Angela Merkel e Emmanuel Macron
Saranno elezioni interessanti per altre ragioni. La prima riguarda il movimento di cui Emmanuel Macron è il leader. La crescita di LREM passa per il suo radicamento tra gli eletti a livello locale. Se Macron avrà la capacità di attrarne una parte all’interno della maggioranza presidenziale, dimostrerà ancora una volta la propria forza, di fronte a un sistema dei partiti che si sta sgretolando. Non solo il Partito socialista. Se Macron otterrà un buon numero di senatori, lo dovrà soprattutto alle divisioni della destra: a Parigi, ad esempio, Les Républicains hanno presentato in molti collegi quattro-cinque liste a sostegno di candidature diverse.
La seconda ragione riguarda le riforme costituzionali. Per la revisione della costituzione vi sono due strade. La prima prevede che il presidente della repubblica e i parlamentari possano proporre un disegno di revisione che deve essere votato nelle due camere e poi approvato con referendum. La seconda prevede che il progetto di revisione non sia sottoposto a referendum quando il presidente della repubblica lo sottoponga al parlamento convocato in congresso. In quest’ultimo caso, il progetto di revisione è approvato se riporta la maggioranza dei tre quinti dei voti.
François Hollande non ha mai avuto la maggioranza dei tre quinti necessari per le riforme della costituzione – l’istituzionalizzazione dello stato di emergenza e la perdita della nazionalità -, poiché il senato era saldamente nelle mani della destra. Attualmente Emmanuel Macron può contare sui 400 deputati dell’assemblea nazionale e gliene servono circa centocinquanta. Anche se riuscisse a ottenere sessanta senatori, la barra è molto in alto.

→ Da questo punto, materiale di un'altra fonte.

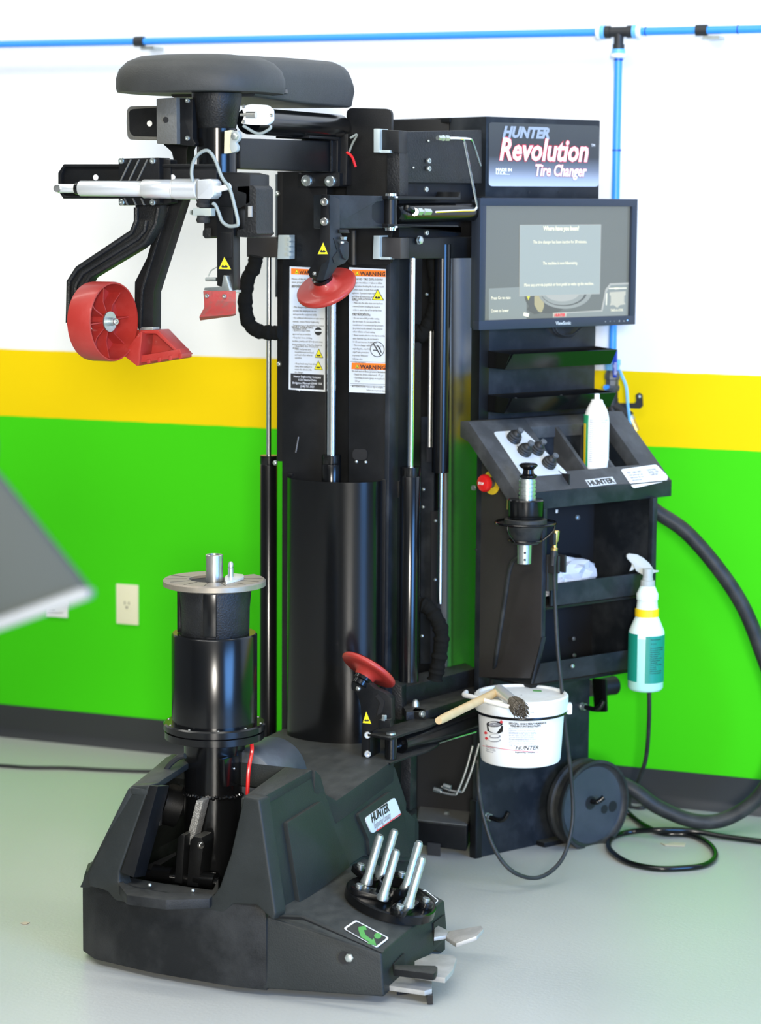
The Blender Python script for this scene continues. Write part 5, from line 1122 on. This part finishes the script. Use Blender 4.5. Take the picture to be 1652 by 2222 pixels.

Tuttavia si vedrà l’ampiezza della riserva “macronista” tra i senatori eletti a destra e a sinistra (molti sono a fine carriera dopo la riforma sul cumulo dei mandati). Certo il desiderio di ridurre il numero di eletti a livello locale, la riforma della tassa sulla casa (che incide soprattutto sulle finanze dei comuni) e i tagli agli enti locali stanno complicando la partita del senato.